▶ Required work
From the line that holds "m=t.ramp(t.math('MULTIPLY',e,1.0),[(.0,0),(.30,1)])" to the last line of the data, copy everything exactly; leave out all the rest.

▶ Material provided
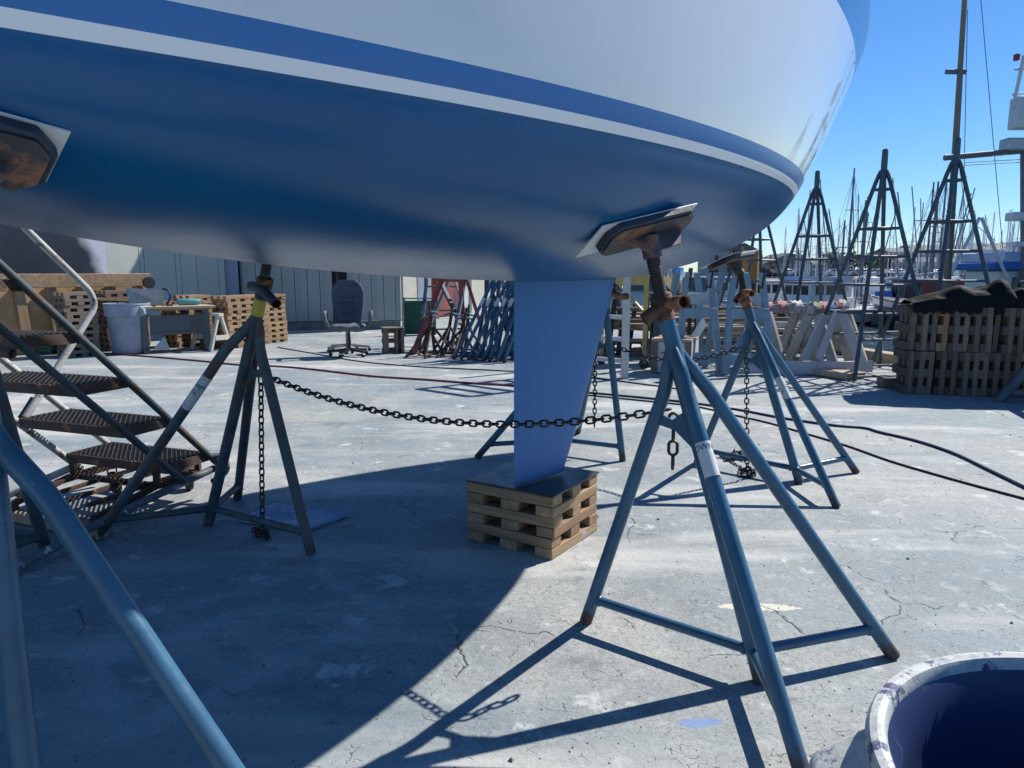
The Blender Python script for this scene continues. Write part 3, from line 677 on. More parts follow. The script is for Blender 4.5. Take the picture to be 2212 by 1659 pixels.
MB().lathe([(.235,.0),(.245,.02),(.292,bz-.12),(.298,bz-.11)],bc,seg=64).build('bin_body',bin_mat(),bn)
MB().lathe([(.298,bz-.11),(.324,bz-.10),(.331,bz-.03),(.338,bz-.018),(.340,bz-.006),(.335,bz+.004),(.326,bz+.007),(.317,bz+.004),(.313,bz-.004),(.312,bz-.014)],bc,seg=96).build('rim',bin_mat(),bn)
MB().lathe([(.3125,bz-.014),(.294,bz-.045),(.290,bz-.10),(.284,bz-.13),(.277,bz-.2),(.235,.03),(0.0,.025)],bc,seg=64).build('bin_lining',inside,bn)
for sg in (-1,1):
    hd=V((-.93,.36,0)).normalized()*-sg*-1 if sg==1 else V((.93,-.36,0)).normalized(); hd=hd if sg==-1 else V((-.93,.36,0)).normalized(); pp=V((-hd.y,hd.x,0))
    q=bc+hd*.315; mb=MB()
    mb.prism([q-pp*.10+V((0,0,bz-.03)),q+hd*.085-pp*.075+V((0,0,bz-.085)),q+hd*.095-pp*.07+V((0,0,bz-.14)),q+hd*.02-pp*.085+V((0,0,bz-.20))],pp*.17); mb.build('handle',bin_mat(),bn,bevel=.008)
# ------------------------------------------------------------------ rolling step ladder at left
wd=V((.94,-.34,0)); aw=V((.34,.94,0)); T1=V((-1.87,3.77,.275)); stp=V((-.10,-.215,.25))
lad=thing('step_ladder','rusty rolling step ladder with grated treads climbing under the hull at left','step ladder',(T1.x-.3,T1.y,0))
def treadmat():
    return M['rust']
for i in range(6):
    P=T1+stp*i; W_,D_=.74,.30
    mb=MB(); p0=P; p1=P-wd*W_; p2=p1+aw*D_; p3=P+aw*D_
    for a,b in ((p0,p1),(p1,p2),(p2,p3),(p3,p0)): mb.beam(a-V((0,0,.018)),b-V((0,0,.018)),.012,.05)
    tr=mb.build('tread',M['rust'],lad)
    mb=MB(); nU=22; nV=9
    for k in range(nU+nV):                     # diamond mesh: two families of crossing diagonals
        for sg in (1,-1):
            pts=[]
            for q in (0,1):
                u=k-nV+q*nV if sg==1 else k-q*nV
                pts.append((u/nU,q))
            (u0,v0),(u1,v1)=pts
            if u1<u0: (u0,v0),(u1,v1)=(u1,v1),(u0,v0)
            if u1<=0 or u0>=1: continue
            if u0<0: v0+= (v1-v0)*(0-u0)/(u1-u0); u0=0
            if u1>1: v1=v0+(v1-v0)*(1-u0)/(u1-u0); u1=1
            A=P-wd*W_*u0+aw*D_*v0; B=P-wd*W_*u1+aw*D_*v1
            mb.beam(A+V((0,0,.004+.002*sg)),B+V((0,0,.004+.002*sg)),.005,.010)
    g=mb.build('grating',M['dark_iron'],tr,smooth=0)
def rail(p,q,mat,r=.019,nm='stringer'): return MB().tube([p,q],r,14).build(nm,mat,lad)
for base,mt in ((T1+V((0.012,0,0)),'rust_steel'),(T1+aw*.30+V((.012,0,0)),'rust_steel'),(T1-wd*.752,'galv2'),(T1-wd*.752+aw*.30,'galv2')):
    if 'galv2' not in M: M['galv2']=paint('chipped_white_tube',(.42,.43,.42),.5,.25,6,chip=.42,chipcol=(.09,.06,.045),chipscale=12,bump=.15)
    rail(base-stp*.35-V((0,0,.02)),base+stp*6.3-V((0,0,.02)),M[mt])
L0=T1-wd*.77
def lp(a,z): return V((L0.x,L0.y,0))+aw*a+V((0,0,z))
hr=MB().tube(smoothpath([lp(-.2,.53),lp(0,.76),lp(.22,1.02),lp(.285,1.11),lp(.27,1.19),lp(.2,1.27),lp(-.14,1.60),lp(-.6,2.08),lp(-.8,2.3)],8),.019,14).build('handrail',M['galv2'],lad)
MB().prism([lp(-.24,.50)-wd*.02,lp(-.13,.63)-wd*.02,lp(-.10,.60)-wd*.02,lp(-.21,.47)-wd*.02],-wd*.02).build('handrail_bracket',M['dark_iron'],lad)
# base: rails, front frame, casters
nr0=gp(25,1232,.03); nr1=gp(455,1016,.2)
MB().tube(smoothpath([gp(15,1238,.03),gp(230,1122,.10),gp(440,1022,.17),gp(458,1014,.18)],6),.021,14).build('base_rail',paint('taped_rail',(.1,.13,.15),.6,.5,5,chip=.40,chipcol=(.5,.5,.47),chipscale=10,bump=.1),lad)
fr1=gp(3,1076,.06); fr2=gp(160,1008,.20)
MB().tube([at(-60,1098,3.4),fr1,fr2],.021,14).build('base_rail',M['galv2'],lad)
MB().tube(smoothpath([T1+aw*.30+wd*.01-V((0,0,.02)),T1+aw*.36+wd*.05-V((0,0,.03)),T1+aw*.33+wd*.10-V((0,0,.10)),T1+aw*.2+wd*.12-V((0,0,.13))],6),.018,12).build('base_hoop',M['rust_steel'],lad)
mb=MB()
za=.155
fA=T1-wd*.08; fB=T1-wd*.70
for s0,s1 in ((fA,fA+aw*.3),(fB,fB+aw*.3),(fA,fB),(fA+aw*.3,fB+aw*.3)):
    mb.beam(V((s0.x,s0.y,za)),V((s1.x,s1.y,za)),.03,.03)
for s0 in (fA,fB,fA+aw*.3,fB+aw*.3): mb.beam(V((s0.x,s0.y,za)),V((s0.x,s0.y,.26)),.03,.03,up=(0,1,0))
for k in range(4):
    q=lerp(fA,fB,.1+k*.27); mb.beam(V((q.x,q.y,za+.002))-aw*.38,V((q.x,q.y,za+.002))+aw*.3,.022,.02)
q0=fA-aw*.40; q1=fB-aw*.36
mb.beam(V((q0.x,q0.y,.10)),V((fA.x,fA.y,za+.004)),.03,.03); mb.beam(V((q1.x,q1.y,.10)),V((fB.x,fB.y,za+.004)),.03,.03)
mb.beam(V((q0.x,q0.y,.02)),V((q0.x,q0.y,.11)),.03,.03,up=(0,1,0)); mb.beam(V((q1.x,q1.y,.02)),V((q1.x,q1.y,.11)),.03,.03,up=(0,1,0))
mb.build('base_frame',M['rust'],lad)
mb=MB(); mb.beam(V((q0.x,q0.y,.035))+wd*.05,V((q1.x,q1.y,.035)),.06,.05); mb.build('base_board',M['lumber_x'],lad)
for c_ in (gp(409,1058)+V((0,0,.055)),V(((fB+aw*.25).x,(fB+aw*.25).y,.055)),V(((fB+aw*.1+wd*.2).x,(fB+aw*.1+wd*.2).y,.055))):
    wl=MB().lathe([(0,-.016),(.05,-.016),(.055,-.01),(.055,.01),(.05,.016),(0,.016)],c_,wd*.5+aw*.85,24).build('caster_wheel',M['black_rubber'],lad)
    MB().lathe([(0,-.018),(.024,-.018),(.024,.018),(0,.018)],c_,wd*.5+aw*.85,16).build('wheel_hub',M['galv'],wl)
    a_=(wd*.5+aw*.85).normalized()
    mb=MB(); mb.beam(c_-a_*.024,c_-a_*.024+V((0,0,.08)),.03,.005,up=a_); mb.beam(c_+a_*.024,c_+a_*.024+V((0,0,.08)),.03,.005,up=a_); mb.box(c_+V((0,0,.083)),(.06,.06,.008)); mb.build('caster_fork',M['rust'],lad)

# ------------------------------------------------------------------ shed on the left
def siding(name,col,rough=.6): return paint(name,col,rough,.08,1.2,bump=.03,grime=mul(col,.72))
shm=siding('pale_green_siding',(.42,.455,.42)); shd=siding('grey_green_door',(.31,.345,.345)); shw=siding('oversprayed_siding',(.47,.49,.55))
A0=V((-6.25,15.75,0)); dW=V((-.52,-.854,0)).normalized(); nW=V((-dW.y,dW.x,0)); nW=nW if nW.y<0 else -nW
sh=thing('shed','long metal-sided boatyard shed behind the wooden pallets at left','shed',A0)
H_=5.2
mb=MB(); x=0.0; widths=[.16,.52,.36,.12,.66,.1,.62,.12]
k=0
while x<1.95:
    wdt=widths[k%len(widths)]; k+=1
    mb.beam(A0+dW*(x+.006)+V((0,0,H_/2)),A0+dW*(x+wdt-.006)+V((0,0,H_/2)),.05,H_); x+=wdt
mb.build('wall',shm,sh)
mb=MB(); mb.beam(A0+dW*(x+.01)+nW*.02+V((0,0,H_/2)),A0+dW*8.5+nW*.02+V((0,0,H_/2)),.05,H_)
def shadow_wall():
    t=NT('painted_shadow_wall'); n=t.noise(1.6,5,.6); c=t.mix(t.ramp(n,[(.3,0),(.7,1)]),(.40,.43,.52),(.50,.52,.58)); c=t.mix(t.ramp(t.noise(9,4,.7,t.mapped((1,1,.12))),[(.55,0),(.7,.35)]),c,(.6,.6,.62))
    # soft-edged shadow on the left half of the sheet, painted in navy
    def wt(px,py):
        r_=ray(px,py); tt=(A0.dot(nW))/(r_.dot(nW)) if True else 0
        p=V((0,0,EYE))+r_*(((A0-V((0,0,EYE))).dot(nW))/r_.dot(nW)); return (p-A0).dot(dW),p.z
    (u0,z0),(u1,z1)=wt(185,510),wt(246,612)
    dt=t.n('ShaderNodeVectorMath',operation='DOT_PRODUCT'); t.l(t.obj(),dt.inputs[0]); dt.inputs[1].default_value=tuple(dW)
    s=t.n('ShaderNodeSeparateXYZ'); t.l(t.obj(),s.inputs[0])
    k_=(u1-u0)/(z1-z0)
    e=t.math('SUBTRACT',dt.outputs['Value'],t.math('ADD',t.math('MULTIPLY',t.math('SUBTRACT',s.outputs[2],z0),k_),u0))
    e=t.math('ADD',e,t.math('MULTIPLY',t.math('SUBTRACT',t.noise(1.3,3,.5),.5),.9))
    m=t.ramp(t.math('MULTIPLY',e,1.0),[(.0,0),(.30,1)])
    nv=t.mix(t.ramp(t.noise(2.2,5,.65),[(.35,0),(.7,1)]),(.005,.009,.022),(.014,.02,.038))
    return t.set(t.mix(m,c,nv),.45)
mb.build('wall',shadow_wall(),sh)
mb=MB(); mb.beam(A0-dW*.02-nW*.06+V((0,0,H_/2)),A0+dW*8.6-nW*.06+V((0,0,H_/2)),.04,H_); mb.build('wall_backing',M['dark_iron'],sh)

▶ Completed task
    m=t.ramp(t.math('MULTIPLY',e,1.0),[(.0,0),(.30,1)])
    nv=t.mix(t.ramp(t.noise(2.2,5,.65),[(.35,0),(.7,1)]),(.005,.009,.022),(.014,.02,.038))
    return t.set(t.mix(m,c,nv),.45)
mb.build('wall',shadow_wall(),sh)
mb=MB(); mb.beam(A0-dW*.02-nW*.06+V((0,0,H_/2)),A0+dW*8.6-nW*.06+V((0,0,H_/2)),.04,H_); mb.build('wall_backing',M['dark_iron'],sh)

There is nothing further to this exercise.